Each line of the material below should be reproduced exactly.

**Information supplied**
****************************************

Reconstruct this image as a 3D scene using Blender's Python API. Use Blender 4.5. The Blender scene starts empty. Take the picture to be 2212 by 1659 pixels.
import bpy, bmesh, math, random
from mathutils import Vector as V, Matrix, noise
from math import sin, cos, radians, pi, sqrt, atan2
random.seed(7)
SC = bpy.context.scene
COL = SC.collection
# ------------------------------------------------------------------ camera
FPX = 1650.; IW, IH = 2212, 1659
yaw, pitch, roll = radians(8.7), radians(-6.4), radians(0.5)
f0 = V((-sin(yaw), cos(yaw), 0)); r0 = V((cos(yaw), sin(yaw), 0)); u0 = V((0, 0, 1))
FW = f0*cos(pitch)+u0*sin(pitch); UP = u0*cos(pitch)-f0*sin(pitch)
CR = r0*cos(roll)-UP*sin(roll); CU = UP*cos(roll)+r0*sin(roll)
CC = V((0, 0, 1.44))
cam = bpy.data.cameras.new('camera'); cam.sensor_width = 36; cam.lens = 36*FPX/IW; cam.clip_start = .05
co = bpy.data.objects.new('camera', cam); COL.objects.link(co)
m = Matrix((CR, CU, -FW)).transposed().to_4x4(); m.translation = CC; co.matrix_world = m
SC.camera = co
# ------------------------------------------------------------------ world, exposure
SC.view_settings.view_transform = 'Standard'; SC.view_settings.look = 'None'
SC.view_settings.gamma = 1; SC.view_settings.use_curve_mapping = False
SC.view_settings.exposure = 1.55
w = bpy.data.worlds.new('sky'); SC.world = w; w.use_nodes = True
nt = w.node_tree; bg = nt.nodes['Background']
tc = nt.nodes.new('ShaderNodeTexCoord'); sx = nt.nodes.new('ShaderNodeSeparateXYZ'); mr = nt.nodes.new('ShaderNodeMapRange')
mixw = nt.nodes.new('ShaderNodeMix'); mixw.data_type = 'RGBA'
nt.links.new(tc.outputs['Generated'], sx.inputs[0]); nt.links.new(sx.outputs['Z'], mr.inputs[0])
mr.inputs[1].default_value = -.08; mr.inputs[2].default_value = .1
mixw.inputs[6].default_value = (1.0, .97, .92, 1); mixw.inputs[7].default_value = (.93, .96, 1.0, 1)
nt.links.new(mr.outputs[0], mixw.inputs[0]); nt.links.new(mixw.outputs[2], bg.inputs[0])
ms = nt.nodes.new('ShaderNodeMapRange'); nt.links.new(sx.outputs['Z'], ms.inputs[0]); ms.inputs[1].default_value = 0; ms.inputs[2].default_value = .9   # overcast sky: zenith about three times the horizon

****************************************

**Written answer**
Reconstruct this image as a 3D scene using Blender's Python API. Use Blender 4.5. The Blender scene starts empty. Take the picture to be 2212 by 1659 pixels.
import bpy, bmesh, math, random
from mathutils import Vector as V, Matrix, noise
from math import sin, cos, radians, pi, sqrt, atan2
random.seed(7)
SC = bpy.context.scene
COL = SC.collection
# ------------------------------------------------------------------ camera
FPX = 1650.; IW, IH = 2212, 1659
yaw, pitch, roll = radians(8.7), radians(-6.4), radians(0.5)
f0 = V((-sin(yaw), cos(yaw), 0)); r0 = V((cos(yaw), sin(yaw), 0)); u0 = V((0, 0, 1))
FW = f0*cos(pitch)+u0*sin(pitch); UP = u0*cos(pitch)-f0*sin(pitch)
CR = r0*cos(roll)-UP*sin(roll); CU = UP*cos(roll)+r0*sin(roll)
CC = V((0, 0, 1.44))
cam = bpy.data.cameras.new('camera'); cam.sensor_width = 36; cam.lens = 36*FPX/IW; cam.clip_start = .05
co = bpy.data.objects.new('camera', cam); COL.objects.link(co)
m = Matrix((CR, CU, -FW)).transposed().to_4x4(); m.translation = CC; co.matrix_world = m
SC.camera = co
# ------------------------------------------------------------------ world, exposure
SC.view_settings.view_transform = 'Standard'; SC.view_settings.look = 'None'
SC.view_settings.gamma = 1; SC.view_settings.use_curve_mapping = False
SC.view_settings.exposure = 1.55
w = bpy.data.worlds.new('sky'); SC.world = w; w.use_nodes = True
nt = w.node_tree; bg = nt.nodes['Background']
tc = nt.nodes.new('ShaderNodeTexCoord'); sx = nt.nodes.new('ShaderNodeSeparateXYZ'); mr = nt.nodes.new('ShaderNodeMapRange')
mixw = nt.nodes.new('ShaderNodeMix'); mixw.data_type = 'RGBA'
nt.links.new(tc.outputs['Generated'], sx.inputs[0]); nt.links.new(sx.outputs['Z'], mr.inputs[0])
mr.inputs[1].default_value = -.08; mr.inputs[2].default_value = .1
mixw.inputs[6].default_value = (1.0, .97, .92, 1); mixw.inputs[7].default_value = (.93, .96, 1.0, 1)
nt.links.new(mr.outputs[0], mixw.inputs[0]); nt.links.new(mixw.outputs[2], bg.inputs[0])
ms = nt.nodes.new('ShaderNodeMapRange'); nt.links.new(sx.outputs['Z'], ms.inputs[0]); ms.inputs[1].default_value = 0; ms.inputs[2].default_value = .9   # overcast sky: zenith about three times the horizon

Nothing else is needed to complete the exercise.